■ WORK INSTRUCTIONS ■
Repeat only the lines from the one containing "Keep writing the" through the one containing "tag(o, 'pale grey", exactly as written, both ends included.

■ Rows from a 3D scene dataset ■

· · · · · · ·

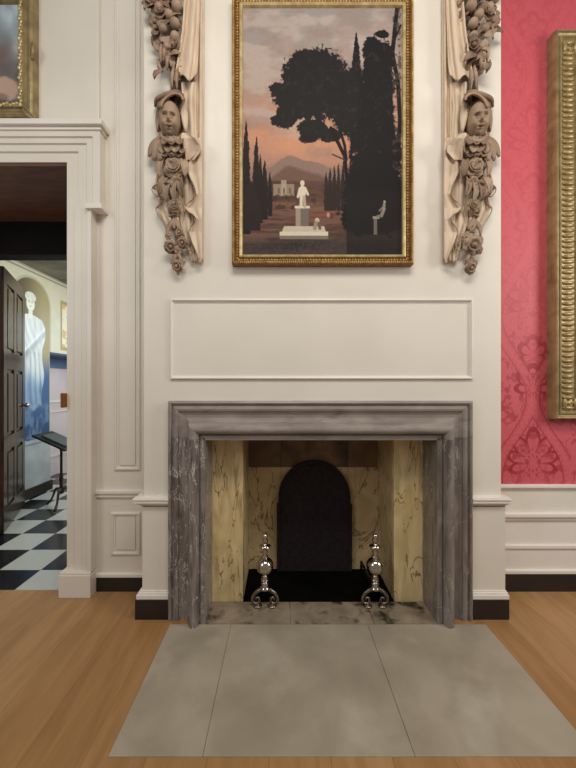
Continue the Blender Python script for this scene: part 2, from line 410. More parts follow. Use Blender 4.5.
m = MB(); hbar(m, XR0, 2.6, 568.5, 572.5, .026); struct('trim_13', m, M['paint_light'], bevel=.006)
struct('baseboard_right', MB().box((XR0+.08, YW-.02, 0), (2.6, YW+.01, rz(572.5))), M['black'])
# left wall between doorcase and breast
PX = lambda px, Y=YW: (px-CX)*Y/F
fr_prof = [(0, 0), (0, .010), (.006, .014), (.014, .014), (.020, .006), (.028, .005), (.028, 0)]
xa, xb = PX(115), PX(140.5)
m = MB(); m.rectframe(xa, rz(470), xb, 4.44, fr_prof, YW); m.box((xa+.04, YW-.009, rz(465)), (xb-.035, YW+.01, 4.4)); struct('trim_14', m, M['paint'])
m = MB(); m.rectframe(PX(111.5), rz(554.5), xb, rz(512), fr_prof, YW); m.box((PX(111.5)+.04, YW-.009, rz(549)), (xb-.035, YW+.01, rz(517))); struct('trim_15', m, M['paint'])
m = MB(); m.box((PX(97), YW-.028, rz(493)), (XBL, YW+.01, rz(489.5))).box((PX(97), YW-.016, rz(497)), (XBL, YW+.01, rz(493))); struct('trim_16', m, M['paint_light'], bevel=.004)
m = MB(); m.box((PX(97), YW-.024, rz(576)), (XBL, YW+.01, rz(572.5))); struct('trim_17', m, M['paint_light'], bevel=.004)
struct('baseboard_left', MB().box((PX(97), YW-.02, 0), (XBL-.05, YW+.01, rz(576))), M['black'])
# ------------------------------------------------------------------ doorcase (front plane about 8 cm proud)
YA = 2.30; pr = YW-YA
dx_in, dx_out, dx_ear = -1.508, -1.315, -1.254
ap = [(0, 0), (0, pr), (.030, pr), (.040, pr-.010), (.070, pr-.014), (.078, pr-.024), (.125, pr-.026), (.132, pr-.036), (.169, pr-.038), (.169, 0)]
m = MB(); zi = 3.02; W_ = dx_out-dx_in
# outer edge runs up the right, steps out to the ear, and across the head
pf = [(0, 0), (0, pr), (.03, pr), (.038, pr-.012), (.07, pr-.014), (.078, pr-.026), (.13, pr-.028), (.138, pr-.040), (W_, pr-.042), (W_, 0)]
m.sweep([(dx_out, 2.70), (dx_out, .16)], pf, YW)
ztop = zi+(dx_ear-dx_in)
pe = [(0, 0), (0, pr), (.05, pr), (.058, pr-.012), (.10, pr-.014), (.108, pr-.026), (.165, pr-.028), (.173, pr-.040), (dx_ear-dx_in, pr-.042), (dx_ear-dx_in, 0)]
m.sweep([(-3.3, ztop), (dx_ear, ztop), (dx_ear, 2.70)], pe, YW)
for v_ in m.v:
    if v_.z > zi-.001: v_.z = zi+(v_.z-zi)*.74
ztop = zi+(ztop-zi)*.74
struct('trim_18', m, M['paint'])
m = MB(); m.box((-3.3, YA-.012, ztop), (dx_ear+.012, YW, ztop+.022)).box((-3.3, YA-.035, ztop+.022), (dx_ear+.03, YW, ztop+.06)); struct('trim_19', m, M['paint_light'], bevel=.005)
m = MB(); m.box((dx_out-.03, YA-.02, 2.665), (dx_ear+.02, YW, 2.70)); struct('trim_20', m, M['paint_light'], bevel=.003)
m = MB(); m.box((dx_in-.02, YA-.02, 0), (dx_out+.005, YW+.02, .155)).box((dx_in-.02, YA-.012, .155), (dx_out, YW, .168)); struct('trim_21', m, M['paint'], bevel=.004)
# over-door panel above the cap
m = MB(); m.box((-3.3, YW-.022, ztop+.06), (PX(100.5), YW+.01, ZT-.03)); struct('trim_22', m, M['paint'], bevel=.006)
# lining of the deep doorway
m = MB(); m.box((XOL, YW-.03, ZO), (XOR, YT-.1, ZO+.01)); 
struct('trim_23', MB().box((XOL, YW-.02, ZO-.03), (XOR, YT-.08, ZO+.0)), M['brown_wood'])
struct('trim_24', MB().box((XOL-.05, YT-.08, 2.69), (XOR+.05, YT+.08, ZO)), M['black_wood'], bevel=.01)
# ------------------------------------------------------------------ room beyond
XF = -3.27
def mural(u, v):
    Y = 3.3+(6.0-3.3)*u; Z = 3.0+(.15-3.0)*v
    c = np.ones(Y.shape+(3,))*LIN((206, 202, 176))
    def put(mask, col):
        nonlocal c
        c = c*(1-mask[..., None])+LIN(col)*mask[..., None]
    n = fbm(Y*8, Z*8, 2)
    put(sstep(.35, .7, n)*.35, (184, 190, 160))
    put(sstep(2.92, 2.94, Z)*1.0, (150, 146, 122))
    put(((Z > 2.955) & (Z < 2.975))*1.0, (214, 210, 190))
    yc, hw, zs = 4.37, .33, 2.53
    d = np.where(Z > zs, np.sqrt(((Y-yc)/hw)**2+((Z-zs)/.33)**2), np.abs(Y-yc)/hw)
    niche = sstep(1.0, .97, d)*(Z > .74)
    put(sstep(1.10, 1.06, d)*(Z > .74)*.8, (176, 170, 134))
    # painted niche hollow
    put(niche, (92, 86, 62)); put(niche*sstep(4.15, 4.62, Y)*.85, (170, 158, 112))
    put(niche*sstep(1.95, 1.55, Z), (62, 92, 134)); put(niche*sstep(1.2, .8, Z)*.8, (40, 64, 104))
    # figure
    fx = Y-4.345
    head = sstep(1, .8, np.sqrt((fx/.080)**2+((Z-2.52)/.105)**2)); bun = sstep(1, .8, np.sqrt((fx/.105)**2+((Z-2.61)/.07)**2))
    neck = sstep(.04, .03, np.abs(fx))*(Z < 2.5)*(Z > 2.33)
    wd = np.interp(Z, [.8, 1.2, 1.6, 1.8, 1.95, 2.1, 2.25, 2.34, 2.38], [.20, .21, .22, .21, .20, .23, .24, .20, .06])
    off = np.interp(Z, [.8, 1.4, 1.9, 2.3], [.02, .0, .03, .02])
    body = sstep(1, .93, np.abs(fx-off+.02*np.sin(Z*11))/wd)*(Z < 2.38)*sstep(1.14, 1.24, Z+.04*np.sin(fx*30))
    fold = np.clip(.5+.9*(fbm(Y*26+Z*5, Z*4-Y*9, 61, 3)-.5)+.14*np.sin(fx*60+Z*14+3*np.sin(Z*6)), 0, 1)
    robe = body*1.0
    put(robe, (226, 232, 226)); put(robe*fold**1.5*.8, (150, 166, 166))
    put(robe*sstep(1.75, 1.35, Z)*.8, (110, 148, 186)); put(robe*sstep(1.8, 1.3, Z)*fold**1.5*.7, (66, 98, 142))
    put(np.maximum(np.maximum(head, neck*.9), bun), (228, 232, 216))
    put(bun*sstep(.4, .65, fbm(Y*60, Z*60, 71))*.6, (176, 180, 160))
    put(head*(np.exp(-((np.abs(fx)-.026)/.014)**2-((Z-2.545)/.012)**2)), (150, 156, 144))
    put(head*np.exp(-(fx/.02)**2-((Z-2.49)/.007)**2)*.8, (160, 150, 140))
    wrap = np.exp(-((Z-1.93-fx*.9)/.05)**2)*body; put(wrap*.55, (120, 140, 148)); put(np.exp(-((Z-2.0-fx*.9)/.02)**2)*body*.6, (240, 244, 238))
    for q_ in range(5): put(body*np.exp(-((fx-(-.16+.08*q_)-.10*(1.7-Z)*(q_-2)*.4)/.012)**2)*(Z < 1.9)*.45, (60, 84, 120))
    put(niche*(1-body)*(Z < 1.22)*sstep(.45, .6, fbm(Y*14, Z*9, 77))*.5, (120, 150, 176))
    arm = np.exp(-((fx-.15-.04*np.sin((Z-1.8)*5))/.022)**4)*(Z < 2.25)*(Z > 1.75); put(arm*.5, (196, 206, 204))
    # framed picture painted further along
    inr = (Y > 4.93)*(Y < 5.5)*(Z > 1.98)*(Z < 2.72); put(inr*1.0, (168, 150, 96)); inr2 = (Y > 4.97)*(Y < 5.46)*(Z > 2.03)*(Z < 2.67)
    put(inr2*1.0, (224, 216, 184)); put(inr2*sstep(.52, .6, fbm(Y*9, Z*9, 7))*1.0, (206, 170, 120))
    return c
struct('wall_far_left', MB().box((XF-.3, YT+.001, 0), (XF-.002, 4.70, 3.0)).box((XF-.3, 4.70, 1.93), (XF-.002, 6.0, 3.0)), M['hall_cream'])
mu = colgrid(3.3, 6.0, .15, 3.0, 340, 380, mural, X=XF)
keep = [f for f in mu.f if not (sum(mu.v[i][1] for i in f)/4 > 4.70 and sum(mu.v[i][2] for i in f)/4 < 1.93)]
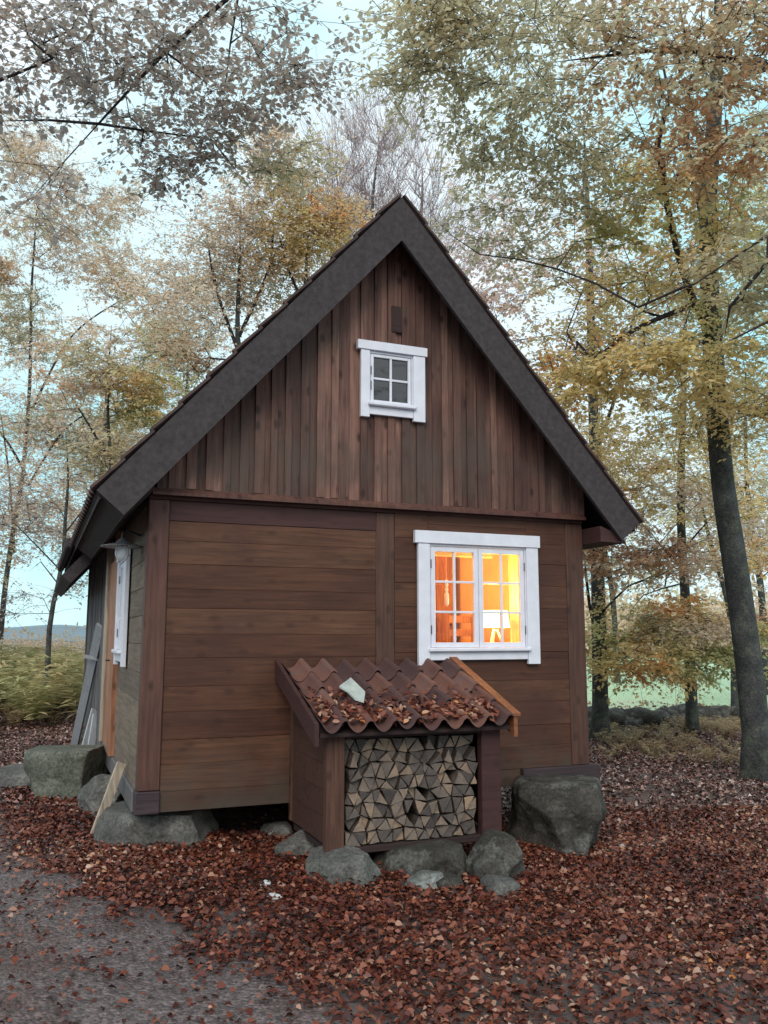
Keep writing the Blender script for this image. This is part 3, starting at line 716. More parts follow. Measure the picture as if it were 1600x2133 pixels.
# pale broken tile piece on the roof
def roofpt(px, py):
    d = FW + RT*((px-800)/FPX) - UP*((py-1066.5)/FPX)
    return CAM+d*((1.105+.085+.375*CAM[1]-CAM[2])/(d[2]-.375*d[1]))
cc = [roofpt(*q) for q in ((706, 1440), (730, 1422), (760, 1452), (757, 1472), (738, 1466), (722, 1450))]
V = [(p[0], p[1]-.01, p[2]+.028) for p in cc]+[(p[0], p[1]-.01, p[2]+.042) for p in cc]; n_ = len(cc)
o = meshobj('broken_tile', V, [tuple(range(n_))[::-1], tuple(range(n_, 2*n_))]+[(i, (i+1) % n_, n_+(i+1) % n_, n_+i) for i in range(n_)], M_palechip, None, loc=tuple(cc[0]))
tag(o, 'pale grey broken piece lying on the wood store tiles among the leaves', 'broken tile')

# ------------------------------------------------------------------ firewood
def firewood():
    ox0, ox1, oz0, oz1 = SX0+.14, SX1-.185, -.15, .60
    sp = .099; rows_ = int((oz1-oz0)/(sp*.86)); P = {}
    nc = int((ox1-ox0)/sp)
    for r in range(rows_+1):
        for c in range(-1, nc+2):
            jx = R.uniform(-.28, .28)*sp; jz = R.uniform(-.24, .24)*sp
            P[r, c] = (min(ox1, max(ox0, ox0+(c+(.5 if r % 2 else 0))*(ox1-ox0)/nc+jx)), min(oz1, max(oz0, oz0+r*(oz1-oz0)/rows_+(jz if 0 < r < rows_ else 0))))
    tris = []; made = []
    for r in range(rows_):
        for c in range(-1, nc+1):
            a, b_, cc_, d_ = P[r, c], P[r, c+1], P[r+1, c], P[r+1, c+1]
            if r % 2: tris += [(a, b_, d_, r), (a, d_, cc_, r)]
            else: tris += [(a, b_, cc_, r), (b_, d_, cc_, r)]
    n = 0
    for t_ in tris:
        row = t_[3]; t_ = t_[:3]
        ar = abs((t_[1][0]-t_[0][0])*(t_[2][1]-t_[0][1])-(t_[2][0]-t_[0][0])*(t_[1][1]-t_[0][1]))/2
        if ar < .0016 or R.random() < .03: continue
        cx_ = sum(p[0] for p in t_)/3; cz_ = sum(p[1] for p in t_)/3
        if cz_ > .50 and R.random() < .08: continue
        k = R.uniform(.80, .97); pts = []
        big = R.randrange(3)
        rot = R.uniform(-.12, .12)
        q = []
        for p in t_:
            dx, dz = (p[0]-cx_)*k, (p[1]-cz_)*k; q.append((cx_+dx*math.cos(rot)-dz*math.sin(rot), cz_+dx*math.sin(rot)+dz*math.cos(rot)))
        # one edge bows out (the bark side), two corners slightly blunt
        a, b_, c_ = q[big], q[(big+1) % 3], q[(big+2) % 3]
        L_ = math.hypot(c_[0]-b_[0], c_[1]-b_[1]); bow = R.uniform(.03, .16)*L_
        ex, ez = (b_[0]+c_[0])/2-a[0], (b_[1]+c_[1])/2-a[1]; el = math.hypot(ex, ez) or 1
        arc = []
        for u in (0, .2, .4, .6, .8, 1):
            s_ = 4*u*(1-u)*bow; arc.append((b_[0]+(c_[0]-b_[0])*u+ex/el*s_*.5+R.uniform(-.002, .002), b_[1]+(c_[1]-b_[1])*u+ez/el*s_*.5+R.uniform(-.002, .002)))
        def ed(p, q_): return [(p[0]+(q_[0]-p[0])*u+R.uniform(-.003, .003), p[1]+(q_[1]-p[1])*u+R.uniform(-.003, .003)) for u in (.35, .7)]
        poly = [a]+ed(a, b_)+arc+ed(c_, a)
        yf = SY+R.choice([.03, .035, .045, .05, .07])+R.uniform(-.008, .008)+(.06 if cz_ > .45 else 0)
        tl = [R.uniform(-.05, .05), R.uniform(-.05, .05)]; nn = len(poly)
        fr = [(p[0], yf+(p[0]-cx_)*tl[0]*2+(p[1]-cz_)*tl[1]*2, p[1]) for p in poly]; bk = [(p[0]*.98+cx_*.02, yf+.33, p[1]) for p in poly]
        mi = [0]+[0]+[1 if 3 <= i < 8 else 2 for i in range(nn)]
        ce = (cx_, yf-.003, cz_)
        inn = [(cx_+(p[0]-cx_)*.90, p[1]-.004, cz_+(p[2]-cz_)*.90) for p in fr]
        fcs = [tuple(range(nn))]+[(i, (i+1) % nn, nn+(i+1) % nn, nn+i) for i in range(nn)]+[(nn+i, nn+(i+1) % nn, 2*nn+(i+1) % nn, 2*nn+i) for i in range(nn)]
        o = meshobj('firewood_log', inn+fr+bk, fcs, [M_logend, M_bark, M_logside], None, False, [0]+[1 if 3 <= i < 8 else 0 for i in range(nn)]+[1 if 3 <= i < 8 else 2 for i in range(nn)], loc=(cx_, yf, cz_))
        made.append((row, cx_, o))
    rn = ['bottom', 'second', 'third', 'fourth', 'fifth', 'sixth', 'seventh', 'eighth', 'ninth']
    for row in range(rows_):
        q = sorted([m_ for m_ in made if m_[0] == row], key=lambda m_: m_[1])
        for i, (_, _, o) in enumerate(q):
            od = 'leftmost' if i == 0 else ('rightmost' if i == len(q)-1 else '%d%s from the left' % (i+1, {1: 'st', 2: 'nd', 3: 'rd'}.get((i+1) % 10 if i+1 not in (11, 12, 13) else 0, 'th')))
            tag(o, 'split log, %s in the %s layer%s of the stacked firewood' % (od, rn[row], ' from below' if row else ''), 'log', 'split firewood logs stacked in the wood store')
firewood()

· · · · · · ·

■ RESPONSE TO THIS TASK ■
Keep writing the Blender script for this image. This is part 3, starting at line 716. More parts follow. Measure the picture as if it were 1600x2133 pixels.
# pale broken tile piece on the roof
def roofpt(px, py):
    d = FW + RT*((px-800)/FPX) - UP*((py-1066.5)/FPX)
    return CAM+d*((1.105+.085+.375*CAM[1]-CAM[2])/(d[2]-.375*d[1]))
cc = [roofpt(*q) for q in ((706, 1440), (730, 1422), (760, 1452), (757, 1472), (738, 1466), (722, 1450))]
V = [(p[0], p[1]-.01, p[2]+.028) for p in cc]+[(p[0], p[1]-.01, p[2]+.042) for p in cc]; n_ = len(cc)
o = meshobj('broken_tile', V, [tuple(range(n_))[::-1], tuple(range(n_, 2*n_))]+[(i, (i+1) % n_, n_+(i+1) % n_, n_+i) for i in range(n_)], M_palechip, None, loc=tuple(cc[0]))
tag(o, 'pale grey broken piece lying on the wood store tiles among the leaves', 'broken tile')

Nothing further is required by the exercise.